学生もそれがわかっているから、まじめに資格取得のための勉強をするわけです。残念ながら、これからやってくるAI時代の対処法とは真逆の流れになっているのが日本の現状です。

ちなみに東大総長だった蓮實重彦先生は、「知」における放蕩(ほうとう)が大事だと言っていて、私はまったくそのとおりだと思っています。それは、役に立ちそうにもない本を好奇心のおもむくままに読み漁る、というようなことです。

それから、美術館巡りだとか、映画観賞だとか、旅に出るとか、要するに自分の感性を育むこと。そうした役に立たないことが、むしろクリエーティビティにつながっていくのです。

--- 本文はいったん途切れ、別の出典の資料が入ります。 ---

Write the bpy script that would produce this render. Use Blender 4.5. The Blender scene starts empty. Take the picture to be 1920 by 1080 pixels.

今すぐ役に立つ本を1冊読んで何か知識を身に付けたとしても、それは近い将来、AIに取って代わられるでしょう。短期的に見たら、それは明日の会議には役立つかもしれない。しかし長期的に見たら、今役に立つものほど、役に立たなくなっていく可能性があるのです。人間はむしろ、無駄なことや遠回りをたくさんして、AIにとって難しい感性や能力を磨くしかないというわけです。

頭脳(知性)で勝負する時代がやってくる

かつての日本は、学生時代に何も学ばなくてもそれなりに生きていくことができました。真っ白な状態で会社に入り、研修をみっちり受けて会社の色に染まり、あとは定年まで馬車馬のように働く。それで人生が終わっていたのです。

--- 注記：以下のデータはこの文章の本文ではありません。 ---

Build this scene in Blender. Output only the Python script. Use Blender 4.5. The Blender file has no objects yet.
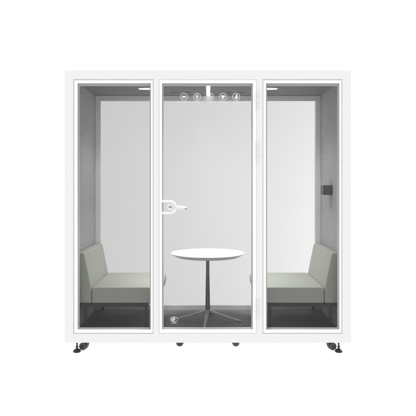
import bpy, bmesh, math, random
from mathutils import Vector, Matrix
R = math.radians
random.seed(4)
S = bpy.context.scene
C = S.collection
F, D0, CZ, CX, HY = 552.0, 4.25, 1.30, 208.0, 186.0
def at(px, py, Y):
    s = F/(D0+Y)
    return (px-CX)/s, CZ-(py-HY)/s
def X(px, Y=0.0): return at(px, 0, Y)[0]
def Z(py, Y=0.0): return at(0, py, Y)[1]

# ------------------------------------------------------------------ materials
def newmat(name):
    m = bpy.data.materials.new(name); m.use_nodes = True
    return m, m.node_tree.nodes, m.node_tree.links
def pbr(name, col, rough=.5, metal=0.0, var=0.0, vscale=60.0, bump=0.0, bscale=300.0, detail=3.0, sheen=0.0, coords='Object', spec=0.5, stretch=None):
    m, n, l = newmat(name)
    b = n['Principled BSDF']
    b.inputs['Base Color'].default_value = (*col, 1)
    b.inputs['Roughness'].default_value = rough
    b.inputs['Metallic'].default_value = metal
    b.inputs['Specular IOR Level'].default_value = spec
    if sheen: b.inputs['Sheen Weight'].default_value = sheen
    tc = n.new('ShaderNodeTexCoord'); src = tc.outputs[coords]
    if stretch:
        mp = n.new('ShaderNodeMapping'); mp.inputs['Scale'].default_value = stretch
        l.new(src, mp.inputs[0]); src = mp.outputs[0]
    if var:
        t = n.new('ShaderNodeTexNoise'); t.inputs['Scale'].default_value = vscale; t.inputs['Detail'].default_value = detail
        t.inputs['Roughness'].default_value = .65
        l.new(src, t.inputs['Vector'])
        r = n.new('ShaderNodeValToRGB')
        r.color_ramp.elements[0].position = .3; r.color_ramp.elements[1].position = .7
        r.color_ramp.elements[0].color = (*[max(0, c*(1-var)) for c in col], 1)
        r.color_ramp.elements[1].color = (*[min(1, c*(1+var)) for c in col], 1)
        l.new(t.outputs['Fac'], r.inputs[0]); l.new(r.outputs[0], b.inputs['Base Color'])
    if bump:
        t2 = n.new('ShaderNodeTexNoise'); t2.inputs['Scale'].default_value = bscale; t2.inputs['Detail'].default_value = 4
        l.new(src, t2.inputs['Vector'])
        bp = n.new('ShaderNodeBump'); bp.inputs['Strength'].default_value = bump; bp.inputs['Distance'].default_value = .003
        l.new(t2.outputs['Fac'], bp.inputs['Height']); l.new(bp.outputs[0], b.inputs['Normal'])
    return m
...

しかし、そういう時代はもう完全に終わりました。これからは頭脳で勝負する時代。それなりに高所得を維持したいと思ったら、たとえば大学院などに入り直して、高度な技能や知性を身に付けて、高いレベルの頭脳労働をやっていくしかありません。

事務系の労働はAIに取って代わられますし、他の職を探すといっても給料はどんどん下がっていきます。要するに知性を持たない人が普通に稼ぐのが難しくなっているのです。したがって、資格のための勉強ではなく、教養を高めていくための勉強をするしかない。

今後、AIの技術が進歩していくのは間違いないでしょう。多くの人が職を失ったり稼げなくなったりする社会では、ベーシックインカム(BI)を導入することも考えられます。